Output exactly the lines from the first line of the records below through the line containing "COL = scn.collection", both included, leaving out any pictures.

═══

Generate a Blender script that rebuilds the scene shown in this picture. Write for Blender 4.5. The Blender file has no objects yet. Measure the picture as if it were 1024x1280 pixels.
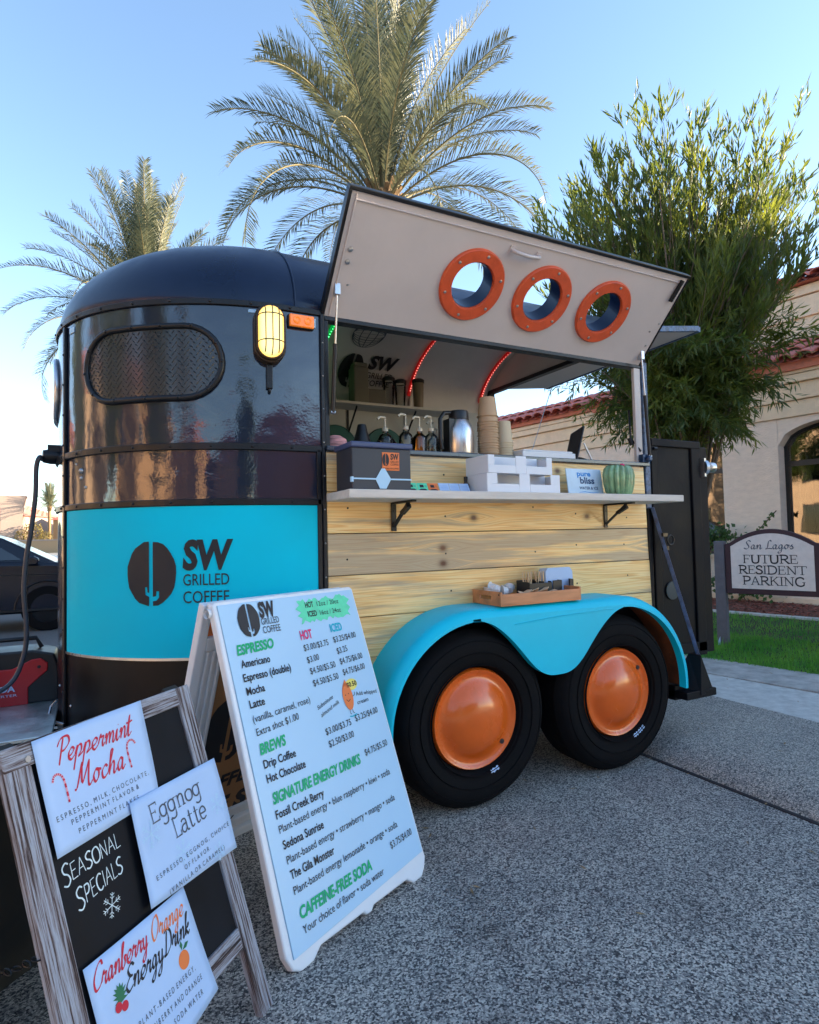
import bpy, bmesh, math, random
from mathutils import Vector, Matrix
random.seed(7)
R = math.radians
scn = bpy.context.scene
COL = scn.collection

# ------------------------------------------------------------------ camera
cam_d = bpy.data.cameras.new('camera'); cam = bpy.data.objects.new('camera', cam_d); COL.objects.link(cam)
cam_d.sensor_width = 36; cam_d.sensor_fit = 'AUTO'; cam_d.lens = 753.187 / 1280 * 36
cam_d.clip_start = 0.05; cam_d.clip_end = 600
_r = Vector((0.88678635, -0.46167197, -0.02165553)); _u = Vector((2.85575268e-04, -4.63078834e-02, 9.98927174e-01)); _f = Vector((0.4621795, 0.88584117, 0.04093336))
m = Matrix((( _r.x, _u.x, -_f.x), (_r.y, _u.y, -_f.y), (_r.z, _u.z, -_f.z))).to_4x4()
m.translation = Vector((-1.22813434, -2.387786, 1.17005983))
cam.matrix_world = m
scn.camera = cam
# ------------------------------------------------------------------ light
SUN_EL = R(14.0); SUN_AZ = R(112.0)          # azimuth clockwise from +Y
w = bpy.data.worlds.new('World'); scn.world = w; w.use_nodes = True
nt = w.node_tree; nt.nodes.clear()
sky = nt.nodes.new('ShaderNodeTexSky'); sky.sky_type = 'NISHITA'; sky.sun_disc = False
sky.sun_elevation = SUN_EL; sky.sun_rotation = SUN_AZ; sky.altitude = 800; sky.air_density = 1.0; sky.dust_density = 0.4; sky.ozone_density = 1.5
bg = nt.nodes.new('ShaderNodeBackground'); bg.inputs['Strength'].default_value = 0.105
wo = nt.nodes.new('ShaderNodeOutputWorld'); nt.links.new(sky.outputs[0], bg.inputs[0]); nt.links.new(bg.outputs[0], wo.inputs[0])
sd = bpy.data.lights.new('sun', 'SUN'); sd.energy = 5.0; sd.angle = R(0.6); sd.color = (1.0, 0.80, 0.56)
sun = bpy.data.objects.new('sun', sd); COL.objects.link(sun)
S = Vector((math.sin(SUN_AZ) * math.cos(SUN_EL), math.cos(SUN_AZ) * math.cos(SUN_EL), math.sin(SUN_EL)))
sun.rotation_euler = (-S).to_track_quat('-Z', 'Y').to_euler()
scn.view_settings.view_transform = 'Standard'; scn.view_settings.look = 'None'
scn.view_settings.gamma = 1.0; scn.view_settings.use_curve_mapping = False
scn.view_settings.exposure = 2.38

# ------------------------------------------------------------------ helpers
def V(*a): return Vector(a)
class MB:
    def __init__(s): s.v = []; s.f = []; s.m = []
    def add(s, vs, fs, mi=0):
        o = len(s.v); s.v += [tuple(p) for p in vs]; s.f += [tuple(i + o for i in f) for f in fs]; s.m += [mi] * len(fs); return s
    def box(s, x0, y0, z0, x1, y1, z1, mi=0):
        return s.add([(x0,y0,z0),(x1,y0,z0),(x1,y1,z0),(x0,y1,z0),(x0,y0,z1),(x1,y0,z1),(x1,y1,z1),(x0,y1,z1)],
                     [(0,3,2,1),(4,5,6,7),(0,1,5,4),(1,2,6,5),(2,3,7,6),(3,0,4,7)], mi)
    def bar(s, a, b, w, h, up=(0,0,1), mi=0):
        a = Vector(a); b = Vector(b); d = (b - a).normalized(); up = Vector(up); sx = d.cross(up).normalized(); uy = sx.cross(d).normalized()
        sx *= w / 2; uy *= h / 2
        return s.add([a-sx-uy, a+sx-uy, a+sx+uy, a-sx+uy, b-sx-uy, b+sx-uy, b+sx+uy, b-sx+uy],
                     [(0,3,2,1),(4,5,6,7),(0,1,5,4),(1,2,6,5),(2,3,7,6),(3,0,4,7)], mi)
    def tube(s, pts, r, n=8, mi=0, cap=True, closed=False):
        pts = [Vector(p) for p in pts]; k = len(pts); rs = r if isinstance(r, (list, tuple)) else [r] * k
        o = len(s.v); ref = None
        for i, p in enumerate(pts):
            if closed: d = pts[(i+1) % k] - pts[i-1]
            else: d = pts[min(i+1, k-1)] - pts[max(i-1, 0)]
            d.normalize()
            if ref is None: ref = Vector((0,0,1)) if abs(d.z) < .9 else Vector((1,0,0))
            a = d.cross(ref)
            if a.length < 1e-4: a = d.cross(Vector((0.3,1,0.1)))
            a.normalize(); b = a.cross(d).normalized(); ref = b
            for j in range(n):
                t = 2 * math.pi * j / n; s.v.append(tuple(p + (a * math.cos(t) + b * math.sin(t)) * rs[i]))
        kk = k if closed else k - 1
        for i in range(kk):
            i2 = (i + 1) % k
            for j in range(n):
                j2 = (j+1) % n; s.f.append((o+i*n+j, o+i*n+j2, o+i2*n+j2, o+i2*n+j)); s.m.append(mi)
        if cap and not closed:
            s.f.append(tuple(o + j for j in range(n))[::-1]); s.m.append(mi)
            s.f.append(tuple(o + (k-1)*n + j for j in range(n))); s.m.append(mi)
        return s
    def lathe(s, prof, o, ax, n=32, mi=0, closed=False):
        o = Vector(o); ax = Vector(ax).normalized(); a = ax.orthogonal().normalized(); b = ax.cross(a)
        base = len(s.v)
        for r, h in prof:
            for j in range(n):
                t = 2*math.pi*j/n; s.v.append(tuple(o + ax*h + (a*math.cos(t) + b*math.sin(t)) * max(r, 1e-5)))
        k = len(prof)
        for i in range(k if closed else k-1):
            i2 = (i+1) % k
            for j in range(n):
                j2 = (j+1) % n; s.f.append((base+i*n+j, base+i*n+j2, base+i2*n+j2, base+i2*n+j)); s.m.append(mi)
        return s
    def prism(s, poly, o, U, W, N, t0, t1, mi=0):
        o, U, W, N = Vector(o), Vector(U), Vector(W), Vector(N); k = len(poly); b = len(s.v)
        for t in (t0, t1):
            for x, y in poly: s.v.append(tuple(o + U*x + W*y + N*t))
        s.f.append(tuple(b + i for i in range(k))[::-1]); s.f.append(tuple(b + k + i for i in range(k))); s.m += [mi, mi]
        for i in range(k):
            j = (i+1) % k; s.f.append((b+i, b+j, b+k+j, b+k+i)); s.m.append(mi)
        return s
    def islands(s): return 9
    def build(s, name, mats, parent=None, world=False, smooth=None, bevel=None, loc=None, rot=None, seg=2, fix=True):
        me = bpy.data.meshes.new(name)
        off = Vector((0,0,0))
        if world and parent is not None: off = wloc(parent)
        if world and parent is None and loc is not None: off = Vector(loc)
        vs = [(x-off.x, y-off.y, z-off.z) for x, y, z in s.v]
        me.from_pydata(vs, [], s.f)
        if not isinstance(mats, (list, tuple)): mats = [mats]
        for mm in mats: me.materials.append(mm)
        if len(mats) > 1: me.polygons.foreach_set('material_index', s.m)
        if fix:
            bm = bmesh.new(); bm.from_mesh(me); bmesh.ops.recalc_face_normals(bm, faces=bm.faces); bm.to_mesh(me); bm.free()
        if smooth is not None:
            me.shade_smooth(); me.set_sharp_from_angle(angle=R(smooth))
        me.update()
        ob = bpy.data.objects.new(name, me); COL.objects.link(ob)
        if name in ('rivets','bolts','screws','screw_heads','bolt_stubs','tray_nails','lettering','chalk_lettering','leaf_drawing','snowflake_print') and s.islands() > 2 and name not in ('lettering','chalk_lettering'): ob['kind'] = 'stuff'
        if parent is not None: ob.parent = parent
        if loc is not None: ob.location = loc
        if rot is not None: ob.rotation_euler = rot
        if bevel:
            b = ob.modifiers.new('bevel', 'BEVEL'); b.width = bevel; b.segments = seg; b.limit_method = 'ANGLE'; b.angle_limit = R(40); b.harden_normals = False
        return ob
def wloc(o):
    p = Vector((0,0,0))
    while o is not None: p += Vector(o.location); o = o.parent
    return p
def empty(name, loc=(0,0,0), rot=(0,0,0)):
    o = bpy.data.objects.new(name, None); COL.objects.link(o); o.location = loc; o.rotation_euler = rot; o.empty_display_size = .1; return o
def tag(o, label=None, cat=None, group=None, kind=None):
    if label: o['label'] = label
    if cat: o['category'] = cat
    if group: o['group'] = group
    if kind: o['kind'] = kind
    return o
def dup(o, parent=None):
    c = o.copy(); COL.objects.link(c); c.parent = parent
    for ch in [x for x in bpy.data.objects if x.parent == o]: dup(ch, c)
    return c

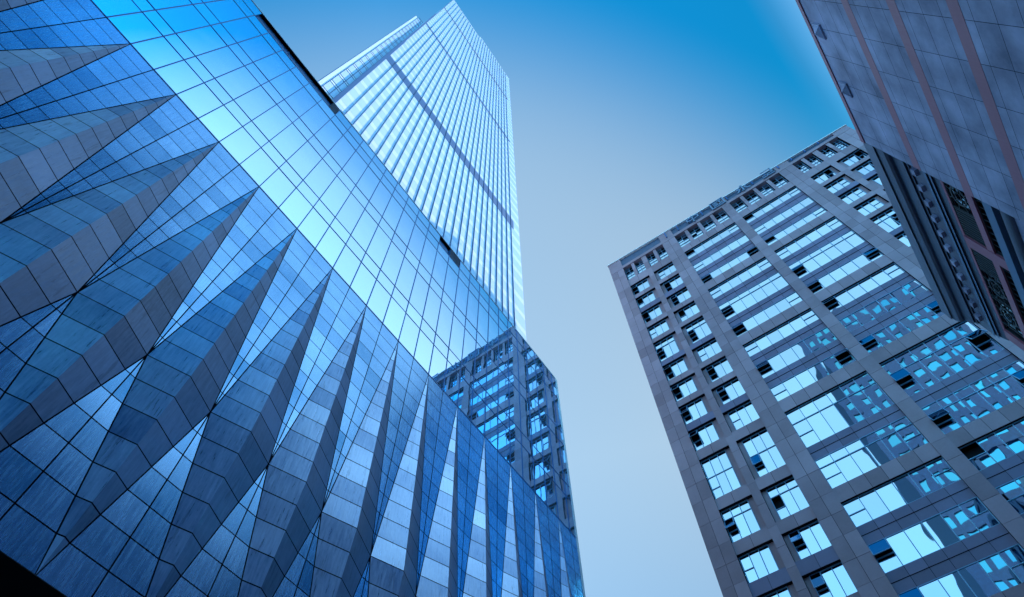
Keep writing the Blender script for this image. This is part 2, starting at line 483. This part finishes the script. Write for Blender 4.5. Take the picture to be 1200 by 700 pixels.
# ------------------------------------------------------------------ skyscraper behind the podium
YT = 20.6
def build_tower():
    s = YT
    base = 3.275 * D + EYE - 0.6
    root = thing('skyscraper', 'very tall white glass skyscraper with close set blue vertical fins rising behind the podium', 'building', (16, YT, base))
    xl, xr = 0.045 * s, 1.655 * s
    xm = 0.79 * s
    topl, topr = 12.35 * s + EYE, 12.6 * s + EYE
    fx = [1.5355 * s - 0.0592 * s * k for k in range(25)]
    xs = sorted([xl] + fx + [1.5947 * s, xr])
    FL = 4.0
    bands = [(4.90, 5.08), (7.66, 7.74), (10.22, 10.33)]
    bands = [(a * s + EYE, b * s + EYE) for a, b in bands]
    gl = MB()
    n = int((topr - base) / FL) + 1
    for i in range(len(xs) - 1):
        tp = topl if xs[i] < xm else topr
        for k in range(n):
            z0, z1 = base + k * FL, min(base + (k + 1) * FL, tp)
            if z0 >= tp:
                continue
            zm = min(z0 + 1.15, tp)
            j = [random.uniform(-.004, .004) for _ in range(2)]
            gl.poly([(xs[i], YT, z0), (xs[i + 1], YT, z0), (xs[i + 1], YT, zm), (xs[i], YT, zm)], 1, random.random())
            if z1 > zm:
                gl.poly([(xs[i], YT + j[0], zm), (xs[i + 1], YT + j[0], zm), (xs[i + 1], YT + j[1], z1), (xs[i], YT + j[1], z1)], 0, random.random())
    cw = gl.build('curtain_wall', [M['tow_glass'], M['tow_white']], root)
    tr = MB()
    for k in range(n):
        for dz in (0, 1.15):
            z = base + k * FL + dz
            if z < topl - .1:
                tr.box(xl, xr, YT - .012, YT + .02, z - .02, z + .02, skip='klr')
    tr.build('transom_grid', M['trim'], cw)
    body = MB()
    body.box(xl, xm, YT + .05, YT + 34, base, topl - .3, skip='b')
    body.box(xm, xr, YT + .05, YT + 34, base, topr - .3, skip='b')
    body.box(xl - .004, xm, YT - .05, YT + 1.2, topl - .3, topl + .4)
    body.box(xm + .004, xr + .05, YT - .06, YT + 1.2, topr - .3, topr + .5)
    body.build('body', M['tow_white'], root)
    for x in fx:
        f = MB()
        tp = topl if x < xm else topr
        f.box(x - .035, x + .035, YT - .13, YT + .02, base, tp - .8)
        f.build('fin', M['fin'], root)
    for z0, z1 in bands:
        b = MB()
        b.box(xl, 1.575 * s, YT - .045, YT + .02, z0, z1)
        b.build('louver_band', M['band'], root)
    e = MB()
    e.box(xl - .35, xl + .10, YT - .16, YT + .4, base, 6.0 * s)
    e.box(xl - .30, xl + .02, YT - .12, YT + .4, 6.0 * s, 9.0 * s)
    e.box(xl - .12, xl + .02, YT - .1, YT + .4, 9.0 * s, topl)
    e.build('corner_recess', M['band'], root)
    # lower wing on the left
    wl, wr = -0.0726 * s, xl - .36
    wt = 7.5 * s + EYE
    g = MB()
    xw = [wl, wl + .75, wl + 1.25, (wl + wr + 1.5) / 2, wr]
    xw = [wl, -0.045 * s, 0.001 * s, wr]
    k = 0
    z = base
    while z < wt:
        for i in range(3):
            m0 = 1 if i == 0 else 0
            g.poly([(xw[i], YT + .25, z), (xw[i + 1], YT + .25, z), (xw[i + 1], YT + .25, min(z + 3.2, wt)), (xw[i], YT + .25, min(z + 3.2, wt))], m0, random.random())
            g.poly([(xw[i], YT + .25, min(z + 3.2, wt)), (xw[i + 1], YT + .25, min(z + 3.2, wt)), (xw[i + 1], YT + .25, min(z + 4, wt)), (xw[i], YT + .25, min(z + 4, wt))], 1, random.random())
        z += 4
    g.box(wl, wr, YT + .3, YT + 14, base, wt, 1, skip='b')
    wing = g.build('side_wing', [M['tow_glass'], M['tow_white']], root)
    gm = MB()
    for x in xw[:3]:
        gm.box(x - .04, x + .04, YT + .2, YT + .27, base, wt)
    z = base
    while z < wt:
        for dz in (0, 3.2):
            gm.box(xw[1], wr, YT + .21, YT + .27, z + dz - .03, z + dz + .03)
        z += 4
    gm.build('mullion_grid', M['fin'], wing)
build_tower()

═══

● REPLY:
Generate a Blender script that rebuilds the scene shown in this picture. Write for Blender 4.5. The Blender file has no objects yet. Measure the picture as if it were 1024x1280 pixels.
import bpy, bmesh, math, random
from mathutils import Vector, Matrix
random.seed(7)
R = math.radians
scn = bpy.context.scene
COL = scn.collection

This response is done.